12. The rocker arm assembly of claim 1, wherein the pivot location comprises a pivot axle joining the cam side rocker arm portion to the valve side rocker arm portion.

13. The rocker arm assembly of claim 12, wherein the valve side rocker arm portion comprises a rocker shaft bore, and wherein the pivot axle is above the cam end.

14. The rocker arm assembly of claim 13, wherein the cam side rocker arm portion comprises a cam side latch body adjacent the cam end.

15. The rocker arm assembly of claim 12, wherein the pivot axle is between the cam end and the first socket.

16. The rocker arm assembly of claim 15, wherein the valve side rocker arm portion comprises a rocker shaft bore, and wherein the pivot axle is adjacent the rocker shaft bore.
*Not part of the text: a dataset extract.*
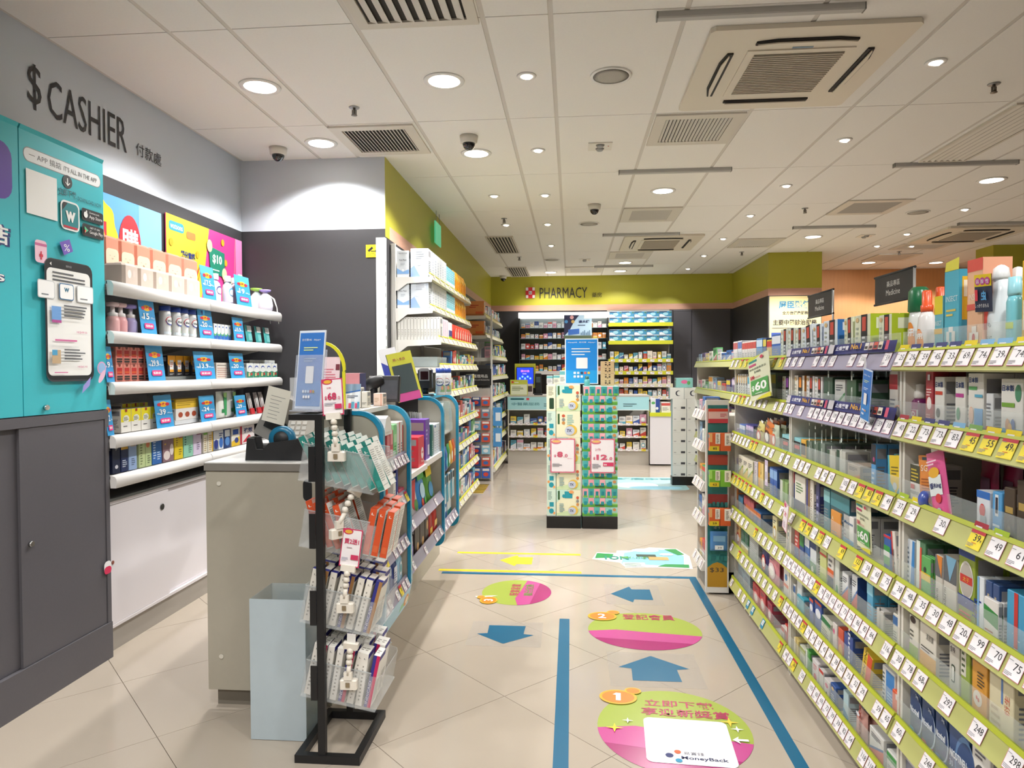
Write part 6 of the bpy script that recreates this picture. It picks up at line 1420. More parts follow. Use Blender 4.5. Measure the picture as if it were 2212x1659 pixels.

17. The rocker arm assembly of claim 16, wherein the valve side rocker arm portion comprises a valve side latch body below the rocker shaft bore.

18. The rocker arm assembly of claim 16, wherein the valve side rocker arm portion comprises a valve side latch body adjacent the cam end.

19. The rocker arm assembly of claim 11, wherein the valve side rocker arm portion comprises a rocker shaft bore, and wherein the cam side rocker arm portion comprises a body portion configured to partially or completely encircle a rocker shaft adjacent the rocker shaft bore.

20. A rocker arm assembly, comprising:

a cam side rocker arm configured to rotate about a pivot location, the cam side rocker arm comprising a cam end, a cam side latch body extending away from the cam end, and a first socket extending away from the cam end;

a valve side rocker arm configured to rotate about the pivot location, the valve side rocker arm comprising a second socket extending away from the pivot location, a valve side latch body extending away from the pivot location, and a valve end extending away from the pivot location; and

a lost motion spring biased between the first socket and the second socket, the lost motion spring configured with a first end in a ball-and-socket arrangement with the first socket, and the lost motion spring configured with a second end in a ball-and-socket arrangement with the second socket.